Extract the lines from the start through the line that holds "rad = math.radians", both included, omitting all images.
** start **
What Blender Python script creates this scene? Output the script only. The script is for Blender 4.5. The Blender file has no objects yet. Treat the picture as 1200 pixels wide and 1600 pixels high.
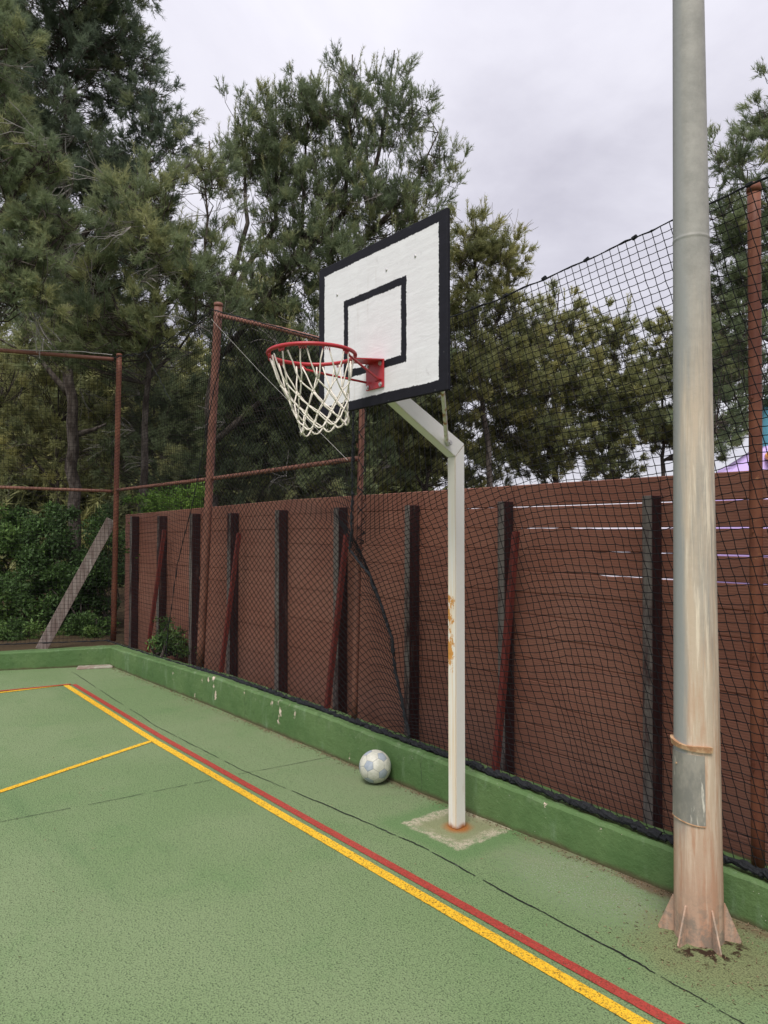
import bpy, bmesh, math, random
import numpy as np
from mathutils import Vector, Matrix
C = bpy.context.scene.collection
S = bpy.context.scene
rad = math.radians

# ---------------------------------------------------------------- camera
cd = bpy.data.cameras.new('camera'); cam = bpy.data.objects.new('camera', cd); C.objects.link(cam)
cam.location = (0, 0, 1.7); cam.rotation_euler = (rad(90) + math.atan(30/1130), 0, rad(50.85))
cd.sensor_fit = 'VERTICAL'; cd.sensor_height = 36; cd.lens = 36*1130/1600
cd.clip_start = 0.05; cd.clip_end = 2000
S.camera = cam
S.render.resolution_x = 768; S.render.resolution_y = 1024
# ---------------------------------------------------------------- exposure
S.view_settings.view_transform = 'Standard'; S.view_settings.look = 'None'
S.view_settings.exposure = 0.5; S.view_settings.gamma = 1.0
# ---------------------------------------------------------------- sky: nishita under a deck of cloud
SUN_EL, SUN_AZ = rad(58), rad(205)
W = bpy.data.worlds.new('World'); S.world = W; W.use_nodes = True
nt = W.node_tree; nt.nodes.clear()
def N(t, **k):
    n = nt.nodes.new(t)
    for a, b in k.items(): setattr(n, a, b)
    return n
wo = N('ShaderNodeOutputWorld'); bg = N('ShaderNodeBackground'); bg.inputs[1].default_value = 0.1
sky = N('ShaderNodeTexSky', sky_type='NISHITA'); sky.sun_disc = False
sky.sun_elevation = SUN_EL; sky.sun_rotation = SUN_AZ
tc = N('ShaderNodeTexCoord'); sep = N('ShaderNodeSeparateXYZ')
nt.links.new(tc.outputs['Generated'], sep.inputs[0])
def M(op, a, b=None, c=None, clamp=False):
    n = N('ShaderNodeMath', operation=op); n.use_clamp = clamp
    for i, v in enumerate((a, b, c)):
        if v is None: continue
        if isinstance(v, (int, float)): n.inputs[i].default_value = v
        else: nt.links.new(v, n.inputs[i])
    return n.outputs[0]
zz = M('ADD', M('MAXIMUM', sep.outputs[2], 0.0), 0.12)          # project the view direction on the cloud deck
cmb = N('ShaderNodeCombineXYZ')
nt.links.new(M('DIVIDE', sep.outputs[0], zz), cmb.inputs[0]); nt.links.new(M('DIVIDE', sep.outputs[1], zz), cmb.inputs[1])
n1 = N('ShaderNodeTexNoise'); n1.inputs['Scale'].default_value = 1.1; n1.inputs['Detail'].default_value = 7; n1.inputs['Roughness'].default_value = .55; n1.inputs['Distortion'].default_value = .35
nt.links.new(cmb.outputs[0], n1.inputs['Vector'])
rp = N('ShaderNodeValToRGB')
e = rp.color_ramp.elements; e[0].position = .30; e[0].color = (.56, .545, .63, 1); e[1].position = .72; e[1].color = (.93, .915, .985, 1)
m_ = rp.color_ramp.elements.new(.5); m_.color = (.76, .745, .83, 1)
nt.links.new(n1.outputs[0], rp.inputs[0])
up = M('ADD', M('MULTIPLY', M('POWER', M('MAXIMUM', sep.outputs[2], 0.0), 2.0), 4.5), 6.9)   # overcast: brighter overhead
vm = N('ShaderNodeVectorMath', operation='SCALE'); nt.links.new(rp.outputs[0], vm.inputs[0]); nt.links.new(up, vm.inputs['Scale'])
mx = N('ShaderNodeMix', data_type='RGBA'); mx.inputs[0].default_value = .94
nt.links.new(sky.outputs[0], mx.inputs[6]); nt.links.new(vm.outputs[0], mx.inputs[7])
nt.links.new(mx.outputs[2], bg.inputs[0]); nt.links.new(bg.outputs[0], wo.inputs[0])
# ---------------------------------------------------------------- sun, soft through the cloud
sl = bpy.data.lights.new('sun', 'SUN'); sl.energy = 2.2; sl.angle = rad(25); sl.color = (1, .96, .9)
sun = bpy.data.objects.new('sun', sl); C.objects.link(sun)
sun_dir = Vector((0.55, -0.70, 1.35)).normalized()
sun.rotation_euler = sun_dir.to_track_quat('Z', 'Y').to_euler()
sky.sun_elevation = math.asin(sun_dir.z); sky.sun_rotation = math.atan2(sun_dir.x, sun_dir.y)
# ================================================================ helpers
def tag(o, label=None, cat=None, group=None, kind=None):
    if label: o['label'] = label
    if cat: o['category'] = cat
    if group: o['group'] = group
    if kind: o['kind'] = kind
    return o
def empty(name, loc, label, cat, group=None, rz=0):
    o = bpy.data.objects.new(name, None); C.objects.link(o); o.location = loc; o.rotation_euler[2] = rz
    o.empty_display_size = .1
    return tag(o, label, cat, group)
def link(name, me, mat=None, parent=None, smooth=False):
    o = bpy.data.objects.new(name, me); C.objects.link(o)
    if mat:
        for m in (mat if isinstance(mat, (list, tuple)) else [mat]): me.materials.append(m)
    if parent: o.parent = parent
    if smooth: me.polygons.foreach_set('use_smooth', [True]*len(me.polygons)); me.update()
    return o
def local(o, parent):        # geometry given in world coordinates, parent somewhere else: keep it where it is
    o.parent = parent; o.location = -Vector(parent.location) if parent.parent is None else (0, 0, 0); return o
def npmesh(name, V, F, tint=None):
    V = np.asarray(V, dtype=np.float32); F = np.asarray(F, dtype=np.int32); k = F.shape[1]
    me = bpy.data.meshes.new(name)
    me.vertices.add(len(V)); me.vertices.foreach_set('co', V.ravel())
    me.loops.add(F.size); me.loops.foreach_set('vertex_index', F.ravel())
    me.polygons.add(len(F)); me.polygons.foreach_set('loop_start', np.arange(0, F.size, k, dtype=np.int32))
    me.polygons.foreach_set('loop_total', np.full(len(F), k, dtype=np.int32))
    if tint is not None:
        a = me.attributes.new('tint', 'FLOAT', 'POINT'); a.data.foreach_set('value', np.asarray(tint, dtype=np.float32))
    me.update(calc_edges=True); return me
def segs(A, B, r0, r1=None, n=3):
    """tapered prisms from A to B (arrays of points)"""
    A = np.asarray(A, float); B = np.asarray(B, float); r0 = np.broadcast_to(r0, len(A)); r1 = r0 if r1 is None else np.broadcast_to(r1, len(A))
    d = B-A; d /= np.maximum(np.linalg.norm(d, axis=1, keepdims=True), 1e-9)
    ref = np.where(np.abs(d[:, 2:3]) > .9, np.array([[1., 0, 0]]), np.array([[0, 0, 1.]]))
    u = np.cross(d, ref); u /= np.linalg.norm(u, axis=1, keepdims=True); v = np.cross(d, u)
    V = []
    for P, r in ((A, r0), (B, r1)):
        for k in range(n):
            a = 2*math.pi*k/n; V.append(P+(u*math.cos(a)+v*math.sin(a))*r[:, None])
    V = np.stack(V, 1).reshape(-1, 3); b = np.arange(len(A))[:, None]*2*n
    F = np.concatenate([b+np.array([[k, (k+1) % n, n+(k+1) % n, n+k]]) for k in range(n)], 0)
    return V, F
def merge(parts):
    V = []; F = []; o = 0
    for v, f in parts: V.append(v); F.append(np.asarray(f)+o); o += len(v)
    return np.concatenate(V), np.concatenate(F)
def tube(bm, pts, r, n=10, cap=True, twist=0):
    pts = [Vector(p) for p in pts]; rs = r if isinstance(r, (list, tuple)) else [r]*len(pts); rings = []
    t0 = (pts[1]-pts[0]).normalized(); u = t0.orthogonal().normalized()
    for i, p in enumerate(pts):
        t = (pts[min(i+1, len(pts)-1)]-pts[max(i-1, 0)]).normalized()
        u = (u-t*u.dot(t)).normalized(); v = t.cross(u)
        rings.append([bm.verts.new(p+(u*math.cos(2*math.pi*k/n+twist*i)+v*math.sin(2*math.pi*k/n+twist*i))*rs[i]) for k in range(n)])
    for a, b in zip(rings, rings[1:]):
        for k in range(n): bm.faces.new((a[k], a[(k+1) % n], b[(k+1) % n], b[k]))
    if cap: bm.faces.new(rings[0][::-1]); bm.faces.new(rings[-1])
def box(bm, lo, hi, bev=0, M4=None):
    g = bmesh.ops.create_cube(bm, size=1)['verts']
    lo = Vector(lo); hi = Vector(hi)
    for v in g: v.co = Vector(((lo.x+hi.x)/2+v.co.x*(hi.x-lo.x), (lo.y+hi.y)/2+v.co.y*(hi.y-lo.y), (lo.z+hi.z)/2+v.co.z*(hi.z-lo.z)))
    if bev:
        es = list({e for v in g for e in v.link_edges})
        r = bmesh.ops.bevel(bm, geom=es, offset=bev, segments=1, affect='EDGES'); g = list({v for f in r['faces'] for v in f.verts} | {v for v in g if v.is_valid})
    if M4 is not None:
        for v in g: v.co = M4 @ v.co
    return g
def bmo(name, bm, mat, parent=None, smooth=False):
    bmesh.ops.recalc_face_normals(bm, faces=bm.faces)
    me = bpy.data.meshes.new(name); bm.to_mesh(me); bm.free(); return link(name, me, mat, parent, smooth)
def prism(bm, prof, axis_pts):
    """closed profile list of (a,b) swept; axis_pts = list of functions mapping (a,b)->Vector"""
    rings = [[bm.verts.new(f(a, b)) for a, b in prof] for f in axis_pts]; n = len(prof)
    for r, s_ in zip(rings, rings[1:]):
        for k in range(n): bm.faces.new((r[k], r[(k+1) % n], s_[(k+1) % n], s_[k]))
    bm.faces.new(rings[0][::-1]); bm.faces.new(rings[-1])

# ================================================================ materials
class Mat:
    def __init__(s, name, rough=.8, spec=.3, metal=0):
        s.mat = bpy.data.materials.new(name); s.mat.use_nodes = True; s.t = s.mat.node_tree
        s.b = s.t.nodes['Principled BSDF']; s.b.inputs['Roughness'].default_value = rough
        s.b.inputs['Specular IOR Level'].default_value = spec; s.b.inputs['Metallic'].default_value = metal
        s.geo = s.t.nodes.new('ShaderNodeNewGeometry'); s.tc = s.t.nodes.new('ShaderNodeTexCoord')
        s.P = s.tc.outputs['Object']
        s.sp = s.t.nodes.new('ShaderNodeSeparateXYZ'); s.t.links.new(s.P, s.sp.inputs[0]); s.X, s.Y, s.Z = s.sp.outputs
    def lk(s, v, inp):
        if isinstance(v, bpy.types.NodeSocket): s.t.links.new(v, inp)
        elif isinstance(v, (int, float)) or inp.type == 'VALUE': inp.default_value = v
        else: inp.default_value = tuple(v)+((1,) if inp.type == 'RGBA' and len(v) == 3 else ())
    def m(s, op, a, b=None, c=None, clamp=False):
        n = s.t.nodes.new('ShaderNodeMath'); n.operation = op; n.use_clamp = clamp
        for i, v in enumerate((a, b, c)):
            if v is not None: s.lk(v, n.inputs[i])
        return n.outputs[0]
    def add(s, a, b): return s.m('ADD', a, b)
    def sub(s, a, b): return s.m('SUBTRACT', a, b)
    def mul(s, a, b): return s.m('MULTIPLY', a, b)
    def mx(s, a, b): return s.m('MAXIMUM', a, b)
    def mn(s, a, b): return s.m('MINIMUM', a, b)
    def ab(s, a): return s.m('ABSOLUTE', a)
    def step(s, v, lo, hi):      # smooth 0..1 between lo and hi
        n = s.t.nodes.new('ShaderNodeMapRange'); n.interpolation_type = 'SMOOTHSTEP'
        s.lk(v, n.inputs[0]); s.lk(lo, n.inputs[1]); s.lk(hi, n.inputs[2]); return n.outputs[0]
    def noise(s, scale, detail=4, rough=.55, sc=None, off=None, dist=0):
        n = s.t.nodes.new('ShaderNodeTexNoise'); n.inputs['Scale'].default_value = scale; n.inputs['Detail'].default_value = detail
        n.inputs['Roughness'].default_value = rough; n.inputs['Distortion'].default_value = dist
        mp = s.t.nodes.new('ShaderNodeMapping'); s.t.links.new(s.P, mp.inputs[0])
        mp.inputs['Scale'].default_value = sc or (1, 1, 1); mp.inputs['Location'].default_value = off or (0, 0, 0)
        s.t.links.new(mp.outputs[0], n.inputs['Vector']); return n.outputs[0]
    def voro(s, scale, feature='F1', sc=None, out='Distance'):
        n = s.t.nodes.new('ShaderNodeTexVoronoi'); n.feature = feature; n.inputs['Scale'].default_value = scale
        mp = s.t.nodes.new('ShaderNodeMapping'); s.t.links.new(s.P, mp.inputs[0]); mp.inputs['Scale'].default_value = sc or (1, 1, 1)
        s.t.links.new(mp.outputs[0], n.inputs['Vector']); return n.outputs[out]
    def mix(s, f, a, b):
        n = s.t.nodes.new('ShaderNodeMix'); n.data_type = 'RGBA'; s.lk(f, n.inputs[0]); s.lk(a, n.inputs[6]); s.lk(b, n.inputs[7]); return n.outputs[2]
    def col(s, c): s.lk(c, s.b.inputs['Base Color']); return s
    def bump(s, h, strength=.4, dist=.01):
        n = s.t.nodes.new('ShaderNodeBump'); n.inputs['Strength'].default_value = strength; n.inputs['Distance'].default_value = dist
        s.lk(h, n.inputs['Height']); s.t.links.new(n.outputs[0], s.b.inputs['Normal']); return s
    def rough(s, v): s.lk(v, s.b.inputs['Roughness']); return s
    def attr(s, name):
        n = s.t.nodes.new('ShaderNodeAttribute'); n.attribute_name = name; return n.outputs['Fac']
    def ball(s, x, y, z, r0, r1, sx=1, sz=1):   # 1 inside a blob at x,y,z (object space), falling to 0
        dx = s.mul(s.sub(s.X, x), sx); dy = s.sub(s.Y, y); dz = s.mul(s.sub(s.Z, z), sz)
        d = s.m('SQRT', s.add(s.add(s.mul(dx, dx), s.mul(dy, dy)), s.mul(dz, dz)))
        return d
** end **
**Exercise response**
What Blender Python script creates this scene? Output the script only. The script is for Blender 4.5. The Blender file has no objects yet. Treat the picture as 1200 pixels wide and 1600 pixels high.
import bpy, bmesh, math, random
import numpy as np
from mathutils import Vector, Matrix
C = bpy.context.scene.collection
S = bpy.context.scene
rad = math.radians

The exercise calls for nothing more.